Il est vrai que l’histoire et le périmètre de la Sberbank en font une entreprise difficile à diriger. « Descendant », en ligne directe, de la bureaucratie soviétique, elle emploie 240 000 salariés aux quatre coins du pays. Mais de là à ce qu’elle soit aussi mal contrôlée dans la capitale…

Les instances d’audit et de régulation ont manifestement brillé par leur indolence, mais le silence des hommes politiques et du grand public est plus troublant encore. Les journaux y ont à peine consacré quelques lignes.

Ce n’est pas normal. La santé financière d’une banque à qui ont été confiées les économies de la moitié de la population russe devrait être considérée comme un enjeu national, et le gouvernement sévèrement critiqué pour sa négligence, en sa double qualité d’actionnaire majoritaire et de régulateur.

Une régulation indigente

Eh bien, non.

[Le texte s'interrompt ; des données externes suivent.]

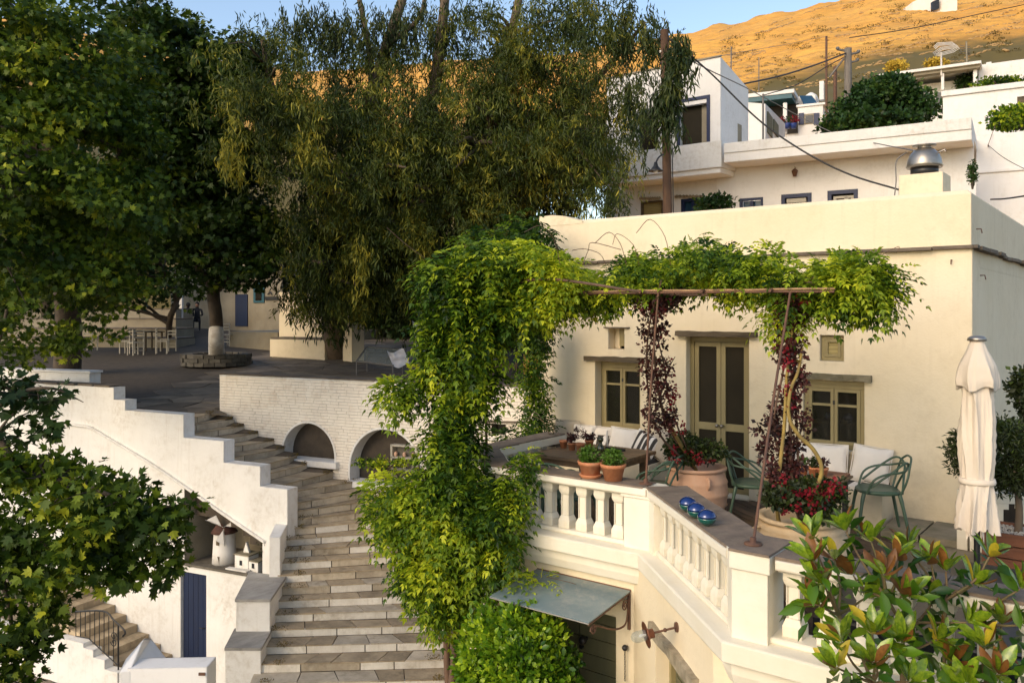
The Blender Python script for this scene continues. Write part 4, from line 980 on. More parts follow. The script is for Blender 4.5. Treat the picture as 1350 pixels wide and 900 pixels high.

Médias et parlementaires n’osent pas monter au créneau. Ils n’ont opposé que de pitoyables protestations en guise de réaction à d’autres affaires récentes d’abus présumés, lorsque le fonds spéculatif Hermitage Capital s’est plaint d’avoir été dépouillé de 400 millions de dollars par des escroqueries fiscales, ou lorsque l’on a appris que le fonds de retraite de l’Etat russe avait été victime de deux fraudes majeures en 2009.

L’indigence du système de régulation du secteur financier est depuis longtemps une des faiblesses les plus criantes de l’économie russe. Le climat de méfiance et l’opacité qui en résultent compromettent sa crédibilité. La Russie ferme les yeux à ses risques et périls. Il n’est pas encore trop tard pour bien faire.